El peso del sector sigue siendo determinante, con un aporte de 20 por ciento del producto interno bruto, al englobar las contribuciones directas e indirectas. Además, el año pasado, según la consultora privada DNI, 65 por ciento de las exportaciones locales fueron de origen agropecuario, sumando primarias y manufacturadas.
Una extensa plantación de trigo en el sur de la oriental provincia de Buenos Aires. Este cultivo ocupa algo más de cinco millones de hectáreas en Argentina, que es aproximadamente la cuarta parte de la superficie sembrada con soja. Crédito: Cortesía de Marcelo Torres
“No existen estadísticas oficiales sobre agroquímicos. Pero de acuerdo a las cifras de la Cámara de Sanidad Agropecuaria y Fertilizantes (Casafe), el uso creció 850 por ciento entre 2003 y 2012”, dijo a IPS el abogado especializado en derechos humanos Marcos Filardi.
“A partir de 2012, Casafe dejó de publicar estadísticas, pero las proyecciones nos indican que se usan anualmente entre 360 y 400 millones de litros de agroquímicos, lo que convierte a la Argentina en el país con el mayor consumo por persona del mundo”, agregó Filardi, quien integra la cátedra de Soberanía Alimentaria de la Escuela de Nutriciónde la Universidad de Buenos Aires.
Se trata de uno de los espacios académicos que se extienden por distintas universidades del país y proponen un modelo agroalimentario distinto, que dé protagonismo a campesinos e indígenas y produzca de manera sustentable tanto en lo social como lo ambiental.
La presión social por poner un límite al uso de agroquímicos en general y, en particular, a las fumigaciones cerca de las zonas urbanas, está calando cada vez más hondo en distintas zonas de Argentina, un país federal donde las regulaciones ambientales no son potestad del poder central, sino de las jurisdicciones locales.
Así, en importantes ciudades, como Rosario y Gualeguaychú, se ha prohibido la utilización de glifosato.
La preocupación por la cuestión de los agroquímicos llegó al gobierno de Mauricio Macri, que es un defensor del actual modelo agrícola.
También lo fue su antecesora, Cristina Fernández (2007-2015), quien en 2011 presentó un impreciso plan con que para 2020 la producción anual de granos pasase de 100 a 157 millones de toneladas y la superficie sembrada de 33 a 42 millones de hectáreas.
En febrero, con la finalidad de “llevar seguridad a la población”, el gobierno convocó a una comisión de expertos, para que elabore una serie de “buenas prácticas” en materia de uso de agroquímicos, que serían publicadas como recomendaciones para las autoridades de todo el país.

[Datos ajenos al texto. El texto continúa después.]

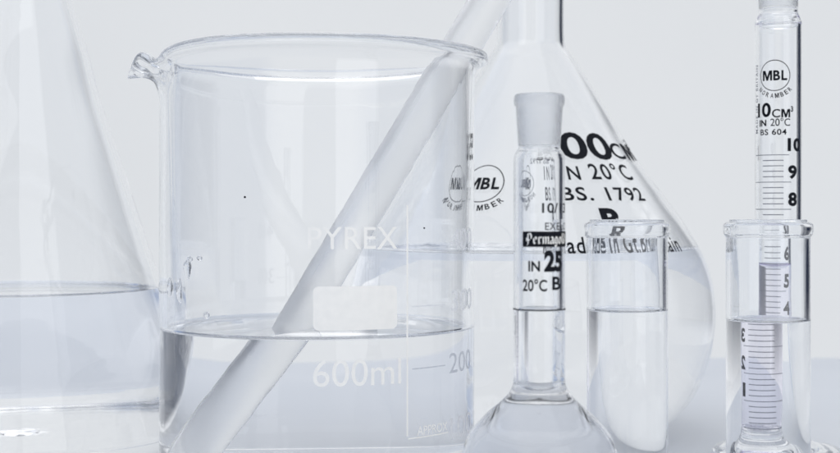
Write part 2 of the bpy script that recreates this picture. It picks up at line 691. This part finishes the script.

Marcelo Torres, productor de la zona de Mar del Plata, 400 kilómetros al sur de Buenos Aires, consideró ante IPS que “no es una opción ir a la agricultura orgánica, porque estaríamos comprometiendo la seguridad alimentaria” y reclamó generar “un debate serio sobre el impacto en el ambiente y en la salud del actual sistema de producción”.
“Hace falta que profesionales de distintas disciplinas discutan el futuro de la agricultura argentina, porque ningún sector puede solucionar esto solo. Quienes no tienen que participar son los grupos anticiencia y extremistas ambientales, que nos han hecho perder mucho tiempo”, agregó el productor de maíz, trigo y soja, entre otros cultivos.
Torres es directivo de la Asociación de Productores en Siembra Directa (Aapresid), una organización empresarial que promueve la agricultura sin labranza de la tierra, práctica que favorece la conservación del suelo y que se extendió por el país junto a la soja transgénica.
En Aapresid se creó una Red de Conocimientos de Malezas Resistentes (REM), especies que en los últimos años han desafiado a los herbicidas y son tanto causa como consecuencia del aumento exponencial del uso de sustancias químicas en el campo argentino.
Las malezas resistentes, que expertos señalan como productos del monocultivo y del abuso del glifosato, se convirtieron en una enorme preocupación para científicos y productores agrícolas.
Para el abogado Filardi, “las malezas son una consecuencia de la manera en que se hace agricultura. Cualquier agrónomo sabe que las hierbas generan resistencia si se las combate durante años con un solo producto. Las malezas son el talón de Aquiles del modelo”.
“Los agroquímicos se están usando mal y de manera indiscriminada, lo que está produciendo consecuencias muy negativas”, dijo a IPS el exdiputado nacional y productor agrícola Gilberto Alegre, que actualmente tiene arrendada sus tierras en el municipio de General Villegas, en la oriental provincia de Buenos Aires.
“El problema es la ausencia total de políticas agrícolas por parte del Estado, que es el que tiene que garantizar la sustentabilidad del sistema y evitar que la rentabilidad sea el único criterio”, añadió quien hasta diciembre del año pasado fue presidente de la Comisión de Agricultura de la Cámara de Diputados de la Nación hasta diciembre pasado.